We work on the skills we need in order to strengthen the good members inside so that the problem does get solved. Then we use the same approach with the next problem and the next one. Just keep at it until there are no more problems left.
That’s the good news: that there does come a point where the problems are gone. Suffering does end. But this is the only way it’s going to be ended.
If people tell you that this is a selfish way of practice, you can respond by telling them, “This is the only way practice can be done.”
Instead of dealing in grandiose notions of going out to save people, you work on the problem that you’re creating for yourself here inside. In doing that, you’re taking a burden off the world as well.
So there’s nothing selfish about this practice. It deals with the problem where the problem is caused, and it solves the problem from within. There’s no other way the problem’s going to get solved.

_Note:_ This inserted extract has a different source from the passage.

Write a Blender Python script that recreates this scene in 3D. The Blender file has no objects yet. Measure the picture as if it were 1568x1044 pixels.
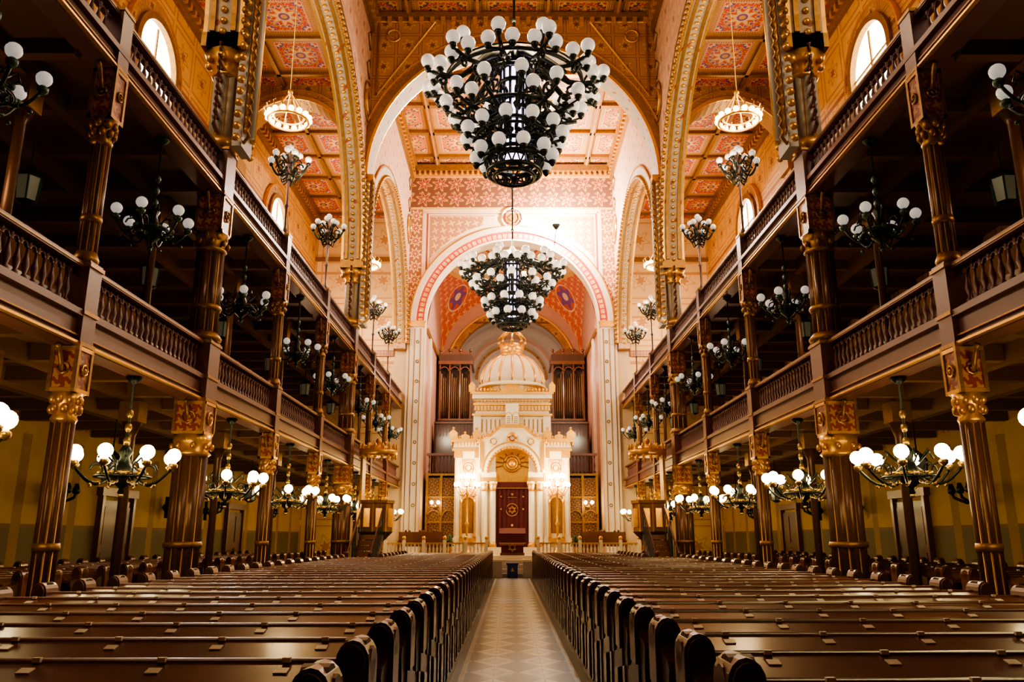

The Buddha taught this path to human beings. We’re human beings. This is a path that human beings have the abilities to solve. The problem is a problem that we have the abilities to solve simply if we develop the good side in the mind, the stronger sides in the mind. That’s something we can all do.
When Ajaan Mun was giving Dhamma talks, he was talking to a group of people, mainly children of peasants, who had been told that they were pretty incompetent and at the bottom rung of the society in Thailand. But he kept reminding them, “All you need to do this path is a human body, a human mind, which you’ve all got. You’re not crazy. So you’ve got what it takes.”
That same message works for all of us. There’s a part of the mind that’s very discouraging, but we shouldn’t let it have the main voice in the committee. After all, it’s part of the problem.
So learn to look for the voices that are part of the solution and strengthen them, both through your techniques as a meditator and through your understanding of how to get around the arguments of the side of the mind that’s trying to pull you down.